「サーバーはすべてクラウドに移行したため、データセンターにはルーターだけが残っている。どうにかできないのか」
ヤマハの小島務氏のもとには、4~5年前からこんな相談が寄せられていたという。
クラウド化が加速するなか、データセンターや本社のサーバールームにあるセンタールーターの“処遇”が今、問題になっている。サーバーはクラウドへ移行し、ラックはガラ空き。「物理ルーターのためだけにラックスペースを維持し続けるのはコスト的に見合わない」という悩みを抱えた企業が増えているのだ。
しかも、こうした課題に直面しているのは、中小規模の企業のほうが意外にも多いという。

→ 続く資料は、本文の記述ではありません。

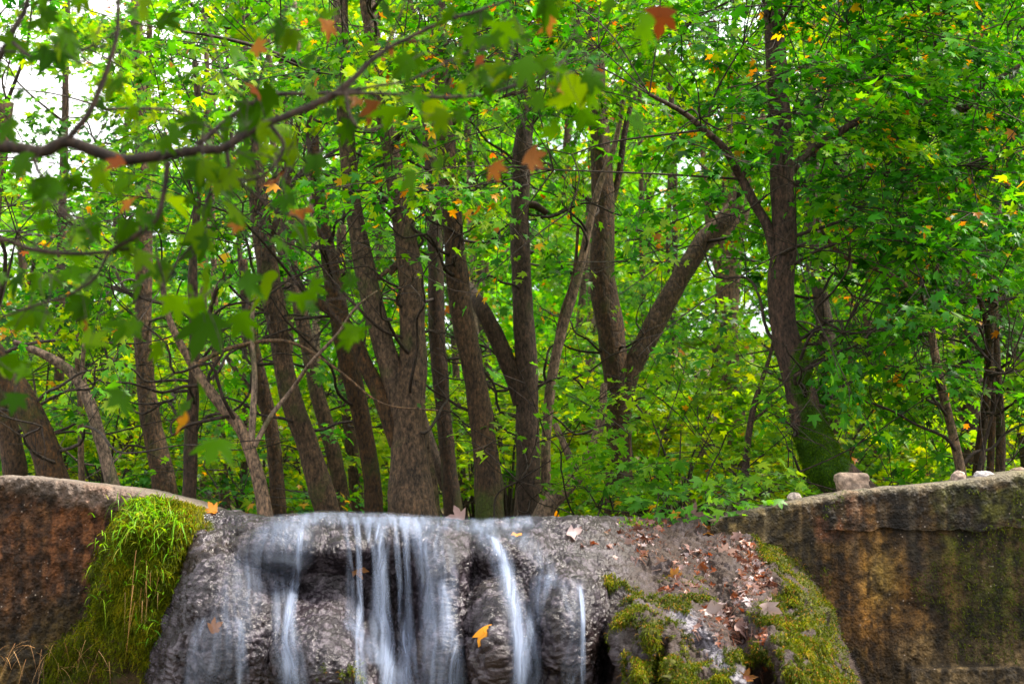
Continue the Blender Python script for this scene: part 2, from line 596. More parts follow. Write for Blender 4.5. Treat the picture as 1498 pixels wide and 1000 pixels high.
def water_mat():
    """Silky long-running water: a pale sheet whose thickness is streaked along the flow."""
    m, n, l = new_mat('silky_water')
    fl = node(n, 'ShaderNodeAttribute', attribute_name='flow')     # (across, along, density)
    sp = n.new('ShaderNodeSeparateColor')
    l.new(fl.outputs['Color'], sp.inputs[0])
    cb = n.new('ShaderNodeCombineXYZ')
    mx = node(n, 'ShaderNodeMath', operation='MULTIPLY')
    mx.inputs[1].default_value = 3.2
    my = node(n, 'ShaderNodeMath', operation='MULTIPLY')
    my.inputs[1].default_value = .55
    l.new(sp.outputs[0], mx.inputs[0])
    l.new(sp.outputs[1], my.inputs[0])
    l.new(mx.outputs[0], cb.inputs[0])
    l.new(my.outputs[0], cb.inputs[1])
    no = node(n, 'ShaderNodeTexNoise', Scale=1.0, Detail=4, Roughness=.55)
    l.new(cb.outputs[0], no.inputs['Vector'])
    rp = ramp(n, [(.34, (.10, .10, .10)), (.70, (1, 1, 1))])
    l.new(no.outputs[0], rp.inputs[0])
    mu = node(n, 'ShaderNodeMath', operation='MULTIPLY')
    l.new(rp.outputs[0], mu.inputs[0])
    l.new(sp.outputs[2], mu.inputs[1])
    bs = node(n, 'ShaderNodeBsdfPrincipled', Roughness=.6)
    bs.inputs['Base Color'].default_value = (.36, .44, .62, 1)
    bs.inputs['Specular IOR Level'].default_value = .5
    tl = node(n, 'ShaderNodeBsdfTranslucent')
    tl.inputs['Color'].default_value = (.42, .50, .66, 1)
    ms = node(n, 'ShaderNodeMixShader')
    ms.inputs[0].default_value = .35
    l.new(bs.outputs[0], ms.inputs[1])
    l.new(tl.outputs[0], ms.inputs[2])
    tp = n.new('ShaderNodeBsdfTransparent')
    mm = n.new('ShaderNodeMixShader')
    l.new(mu.outputs[0], mm.inputs[0])
    l.new(tp.outputs[0], mm.inputs[1])
    l.new(ms.outputs[0], mm.inputs[2])
    o = n.new('ShaderNodeOutputMaterial')
    l.new(mm.outputs[0], o.inputs[0])
    return m


M_WATER = water_mat()

# ================================================================== SETTING
# ------------------------------------------------------------------ ground
def ground_z(x, y):
    x, y = np.asarray(x, float), np.asarray(y, float)
    back = ZC - .10 + .012 * (y - 9) + .55 * sstep(-3.2, -6.5, x) * sstep(9, 12, y) + .25 * sstep(4.0, 7, x) * sstep(9, 13, y)
    back = back + 15 * sstep(32, 130, y) * (0.55 + .45 * sstep(-30, 10, x))
    back = back + (fbm(np.stack([x * .5, y * .5, 0 * x], -1), 3) - .5) * .25
    front = 0.0 + (fbm(np.stack([x * .9, y * .9, 0 * x + 4], -1), 3) - .5) * .2
    t = sstep(8.75, 9.3, y)
    return front * (1 - t) + back * t


xs = np.concatenate([np.linspace(-300, -32, 14), np.linspace(-30, 30, 161), np.linspace(32, 300, 14)])
ys = np.concatenate([np.linspace(-40, 3, 10), np.linspace(4, 34, 121), np.linspace(36, 400, 46)])
GX, GY = np.meshgrid(xs, ys)
GZ = ground_z(GX, GY)
gv = np.stack([GX, GY, GZ], -1).reshape(-1, 3)
nx_, ny_ = len(xs), len(ys)


def grid_faces(nr, nc, off=0):
    i = np.arange(nr - 1)[:, None] * nc
    j = np.arange(nc - 1)[None]
    return (np.stack([i + j, i + j + 1, i + nc + j + 1, i + nc + j], -1) + off).reshape(-1, 4)


mb = MB()
gn = fbm(gv * np.array([.6, .6, .1]), 4)[:, None]
gst = np.array([.10, .055, .03]) * (1 - gn) + np.array([.05, .065, .015]) * gn
mb.add(gv, grid_faces(ny_, nx_), stain=gst * 1.1, wet=np.zeros(len(gv)))
tag(mb.build('ground', M_GROUND), kind='structure')

# ------------------------------------------------------------------ travertine mound of the fall
CREST = np.array([(200, 746), (250, 742), (290, 744), (340, 748), (390, 758), (440, 754), (470, 751), (560, 753), (640, 758), (700, 762), (780, 757),
                  (880, 755), (1000, 755), (1090, 752), (1320, 752)], float)
EDGE_R = np.array([(700, 1085), (755, 1095), (800, 1142), (860, 1178), (920, 1200), (1000, 1228), (1100, 1262)], float)
EDGE_L = np.array([(700, 285), (750, 285), (820, 284), (900, 268), (1000, 245), (1100, 230)], float)
# lobes: px, py, half-width, half-height up, half-height down, metres towards the camera
LOBES = [(415, 790, 62, 40, 42, .46), (430, 868, 34, 30, 26, -.14), (345, 905, 62, 80, 120, .22), (500, 805, 40, 24, 26, .20),
         (470, 790, 18, 20, 30, -.10), (575, 900, 68, 62, 70, -.46), (480, 965, 70, 62, 110, .34), (560, 778, 66, 16, 42, .24), (648, 850, 40, 70, 160, .26),
         (684, 880, 26, 60, 120, -.15), (728, 925, 40, 60, 130, .30), (722, 800, 36, 26, 38, .26), (776, 900, 26, 60, 120, -.10),
         (826, 880, 42, 44, 130, .28), (886, 975, 15, 60, 120, -.34), (942, 915, 48, 34, 90, .26), (985, 900, 26, 26, 60, .12), (966, 960, 12, 40, 70, -.25),
         (1020, 1005, 66, 38, 60, .30), (1115, 905, 42, 26, 40, .14), (1165, 945, 36, 40, 60, .26), (1195, 1005, 50, 30, 50, .2), (1030, 955, 22, 30, 40, -.10),
         (1105, 955, 46, 22, 40, .14), (660, 790, 26, 24, 60, .10), (770, 800, 26, 22, 40, .12), (300, 800, 34, 30, 60, .10), (330, 775, 40, 16, 20, -.08)]


def crest(px):
    return np.interp(px, CREST[:, 0], CREST[:, 1])


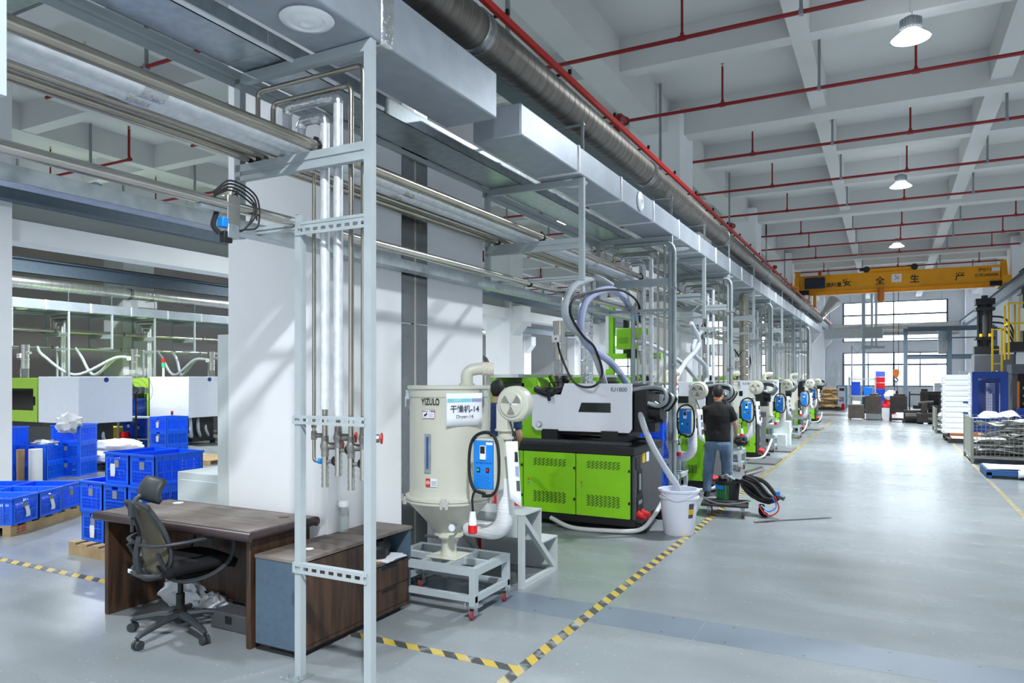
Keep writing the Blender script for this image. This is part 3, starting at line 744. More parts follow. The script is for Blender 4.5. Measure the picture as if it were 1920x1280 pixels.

大量の既存設備を有する大企業が、クラウドへ完全移行するのは容易ではない。中小企業の方がクラウド化を推進しやすいためだ。「数十から数百拠点くらいの企業のほうが、サーバーは全部クラウドに行ってしまって、オンプレミスで残っている資産はネットワークだけ、という話が多いと感じている」と小島氏は語る。
そこで同社が中小企業向けに開発したのが、仮想ルーター「vRX」である。第一弾としてAWS版を9月30日から提供開始した。これによりデータセンターに物理ルーターを残す必要なく、かつヤマハの物理ルーターと同じ使い勝手のルーティング機能を実現できるようになった。
(左から)ヤマハ 音響事業本部 コミュニケーション事業統括部 ネットワーク戦略グループ 主幹 小島務氏、
音響開発統括部 CC開発部 ネットワークサービスグループ 東京主任 深沢豪氏
物理ルーターと同じクラウド上の自社システムと社内ネットワークを結ぶプライベート網を構築する方法は大きく2つに分かれる。1つは専用線を用いる方法。AWSの場合、「AWS Direct Connect」の名称で専用線サービスが提供されている。
もう1つはインターネットVPNだ。AWSをはじめ主要なIaaSはインターネットVPN機能を備えており、拠点側のVPNルーターと直接インターネットVPNを張ることが可能だ。
ただし、クラウドが提供するVPN機能は、ネットワーク機器メーカーのルーターで提供される機能と比較すると極めてシンプルに作られており、使い勝手や機能性の面でユーザーの要望を拾い切れているわけではない。また、数多くの拠点を持つユーザーからすれば、動作保証やサポート面などを考慮し、センター側と拠点側のルーターはできれば同一メーカーで揃えたい。
こうした理由から、サーバーはすべてクラウドに移行していても、物理ルーターをデータセンターに残さざるを得ないユーザーは多かった。しかし、メーカー製の仮想ルーターという選択肢があれば、クラウドと拠点をつなぐセンタールーターについても憂いなくクラウド化できる。ヤマハの深沢豪氏によれば、vRXは同社の物理ルーターとの「100%に近い互換性を重視して設計した」。このため、「長年我々のルーターを使ってきたお客様のノウハウが、そのままバーチャルの世界でも使える」という。